«Обыкновенно, в час дня, подавался завтрак – котлеты или что-нибудь легкое. После завтрака отец ложился в кабинете спать на кушетку, мама накрывала его меховой шубой, и в квартире водворялась полная тишина, – вспоминала Татьяна Васильевна Розанова. – Обед состоял из трех блюд. Щи или суп с вареным, черкасским мясом (часть мяса 1-го сорта). Мясо из супа обыкновенно ел только отец, и обязательно с горчицей, и очень любил первое блюдо. На второе подавалось: или курица, или кусок жареной телятины, котлеты с гарниром, изредка гусь, утка или рябчики, судак с отварными яйцами; на третье или компот, или безе, или шарлотка; редко клюквенный кисель. После обеда мы должны были играть в детской, а отец шел заниматься в кабинет, разбирать монеты или читать… Домашней прислуги было трое: кухарка, няня и горничная; дрова носил на 5-й этаж дворник, белье большое приходила стирать прачка раз в месяц, маленькие стирки лежали на обязанности горничной. Горничная должна была по утрам чистить всем обувь и пальто, открывать парадную дверь на звонок, подавать к столу кушанья, мыть с кухаркой посуду; по утрам мести и вытирать пыль в комнатах; раз в месяц приходил полотер и натирал полы (папа этот день очень не любил и уходил из дому куда-нибудь); глаженье всего белья лежало на горничной».
Но ограничить жизнь домашним кругом В. В. не захотел. Он позировал Баксту, посещал разнообразные литературные собрания, нахамив на одном из них Федору Сологубу[42]
, и стал устраивать воскресные обеды с литераторами у себя.«Квартира была большая, светлая, с видом на Неву, – вспоминал один из них. – Гостиная и кабинет завалены были книгами; много редких фотографий; какие-то особенно православные иконы, статуэтки Изиды, католической Мадонны. Все как-то значительно, необыденно, какая-то глубокая культура в рамке русской крепкой семейственности. Это было то, по чему мне тосковалось, и я стал аккуратным посетителем розановских воскресений, изредка заглядывал к Вас. Вас. и в другое время. В столовой в воскресные вечера был всегда изящно сервирован чай. На столе торты, вино, фрукты. За самоваром обычно сидела жена Розанова – Варвара Дмитриевна или его падчерица – Александра Михайловна Бутягина (автор нескольких талантливых беллетристических произведений)[43]

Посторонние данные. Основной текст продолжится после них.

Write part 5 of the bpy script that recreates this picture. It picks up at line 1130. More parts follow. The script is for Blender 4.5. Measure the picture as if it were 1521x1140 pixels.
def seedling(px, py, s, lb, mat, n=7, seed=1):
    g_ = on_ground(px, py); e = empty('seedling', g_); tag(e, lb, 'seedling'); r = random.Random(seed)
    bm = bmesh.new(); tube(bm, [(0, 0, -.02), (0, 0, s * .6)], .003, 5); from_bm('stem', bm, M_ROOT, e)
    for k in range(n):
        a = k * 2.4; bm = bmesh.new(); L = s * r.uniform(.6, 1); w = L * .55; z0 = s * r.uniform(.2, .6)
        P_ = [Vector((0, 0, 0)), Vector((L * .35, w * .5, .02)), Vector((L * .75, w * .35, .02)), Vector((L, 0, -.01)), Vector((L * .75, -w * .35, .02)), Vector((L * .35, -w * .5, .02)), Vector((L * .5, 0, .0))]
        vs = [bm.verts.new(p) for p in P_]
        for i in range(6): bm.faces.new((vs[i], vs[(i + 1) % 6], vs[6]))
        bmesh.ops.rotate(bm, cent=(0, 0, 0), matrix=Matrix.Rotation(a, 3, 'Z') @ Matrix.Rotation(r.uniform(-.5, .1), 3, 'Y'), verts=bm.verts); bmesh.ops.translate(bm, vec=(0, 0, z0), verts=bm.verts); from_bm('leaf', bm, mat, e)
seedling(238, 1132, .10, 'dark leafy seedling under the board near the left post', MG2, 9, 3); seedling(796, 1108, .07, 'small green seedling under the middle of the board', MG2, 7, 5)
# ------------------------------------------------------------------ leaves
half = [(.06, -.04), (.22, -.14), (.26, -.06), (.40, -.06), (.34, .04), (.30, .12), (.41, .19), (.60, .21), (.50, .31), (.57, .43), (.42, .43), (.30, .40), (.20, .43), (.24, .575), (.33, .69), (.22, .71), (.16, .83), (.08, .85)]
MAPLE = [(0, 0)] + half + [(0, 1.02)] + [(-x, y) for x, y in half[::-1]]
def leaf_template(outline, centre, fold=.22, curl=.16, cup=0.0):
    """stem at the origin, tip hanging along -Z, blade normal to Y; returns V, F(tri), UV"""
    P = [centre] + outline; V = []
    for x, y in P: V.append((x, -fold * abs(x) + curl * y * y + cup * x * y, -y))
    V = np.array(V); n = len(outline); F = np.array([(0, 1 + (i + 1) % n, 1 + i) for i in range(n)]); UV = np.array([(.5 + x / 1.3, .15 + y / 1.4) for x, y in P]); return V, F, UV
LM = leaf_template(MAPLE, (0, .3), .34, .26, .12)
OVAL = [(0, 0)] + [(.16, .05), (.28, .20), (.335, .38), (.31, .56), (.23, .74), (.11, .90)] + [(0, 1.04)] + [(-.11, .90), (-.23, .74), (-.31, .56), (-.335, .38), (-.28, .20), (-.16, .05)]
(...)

. На другом конце большого стола, поджав под себя одну ногу и непрерывно куря, восседал Василий Васильевич. Шел ему тогда 48-ой год. Вот его внешний облик: рыженький, худой, небольшого роста, с маленькими близорукими рысьими глазами, чуточку лукавыми, с высоким голосом и с какими-то немножко шаркающими мягкими шажками. Был он застенчив и не любил больших речей, публичных выступлений. Беседа больше шла около него – с ближайшими соседями по столу. Остальные либо прислушивались, либо вели свои разговоры. Общество у В. В. бывало достопримечательное: кое-кто из Дух. Академии и Рел. – фил. общества, из редакций перцовского “Нового пути”, “Мира искусства”, а изредка, очень изредка кто-нибудь из “Нового времени”. Там его недолюбливали. А некоторые, как Меньшиков и Буренин, и вовсе не переносили. Понимал и любил его один старик Суворин, также отогревший и Розанова, изнывавшего в провинции в бедности и не на любимом деле, как в свое время пригрел Чехова. Много за это отпустится грехов А. С. Суворину. Встречал я у Розанова Мережковских, Бердяева, Ремизовых, Белого, Сологуба, Вяч. Иванова, Бакста, о. Петрова, И. Л. Щеглова, Е. А. Егорова. Бывала и молодежь, студенты, литераторы: Пяст, Евг. П. Иванов, Н. Н. Ге, музыканты, В. В. Андреев, Зак. Бывали и просто молодые люди. Вспоминаю прелестную барышню, дочку – horribili dictu – какого-то чиновника из знаменитого департамента у Пантелеймоновского моста. Розанов звал ее Венерой – и она действительно была очаровательна. Очень преданы Розанову были молодые Ге и Иванов. В. В. среди них напоминал греческого философа в своей гимназии. Они вопрошали – а он разрешал все их недоумения. Беседы тянулись долго – часов до 2-х ночи».